L'élan stoppé de la banque Lazard

Par Pierre-Angel Gay, directeur adjoint de la rédaction de La Tribune.

Personne n'avait imaginé passage si fugace. Et pourtant si marquant. La disparition, mercredi, du président-directeur général de Lazard, Bruce Wasserstein, à 61 ans, n'est pas seulement celle d'un banquier vedette de Wall Street. C'est celle d'une star au nom indéfectiblement lié à de grandes restructurations industrielles, comme l'offre de KKR sur le géant RJR Nabisco en 1989, ou la naissance de Time-Warner.

En sept ans chez Lazard, l'homme a sauvé la maison et lui a redonné son lustre aux Etats-Unis, sans en modifier le modèle. Il a mis fin à une malédiction. Celle voulant qu'aucun des dauphins de Michel David-Weill, le dernier descendant des fondateurs à présider la banque, ne soit en mesure de lui succéder. Appelé à prendre les clés d'un établissement entravé par ses querelles intestines, Bruce Wasserstein ne les a jamais rendues. Il a fait de l'entrée de Lazard à la Bourse de New York, en 2005, un levier qui lui a permis de tirer un trait sur cent soixante ans de domination familiale.

Cette IPO, comme disent les Américains, lui a valu la reconnaissance des associés de la banque, soudainement enrichis, et l'a doté de l'arme nécessaire à la régénération de la vénérable maison : les stocks-options ! Ferrés, les Gary Parr, Jeffrey Cohen, Charles Ward et autre George Bilicic, ont réhabilité un nom un peu terni.
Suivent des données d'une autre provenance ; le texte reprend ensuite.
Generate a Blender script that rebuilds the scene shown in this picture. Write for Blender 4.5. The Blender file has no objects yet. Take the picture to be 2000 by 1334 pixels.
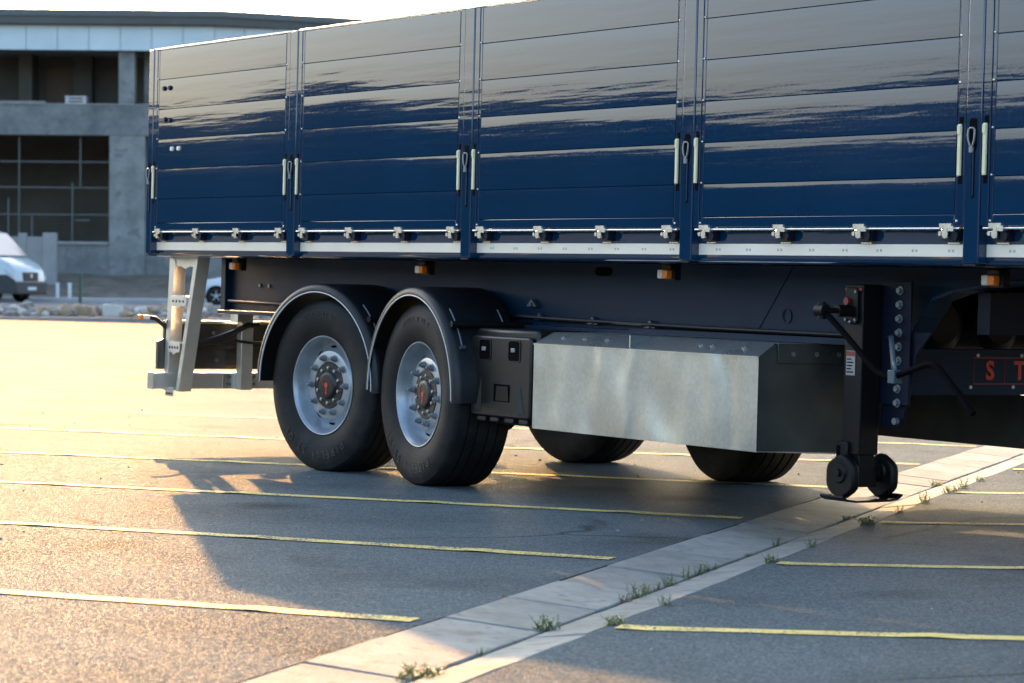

De quoi permettre à la banque de compenser la défection en Europe de Gerardo Braggiotti, l'allié de toujours de Michel David-Weill.

La disparition du patron de Lazard stoppe cet élan. Elle rend aussi incertain le maintien du délicat équilibre entre les trois entités historiques de la banque - Paris, Londres et New York. En choisissant le Nyse pour la cotation, Bruce Wasserstein avait déjà fait basculer le centre de gravité de Lazard outre-Atlantique. Mais il avait su composer avec les associés parisiens qui l'avaient soutenu. Il n'est pas sûr que son successeur ait les mêmes égards, alors que les Français renouent avec leurs guerres picrocholines.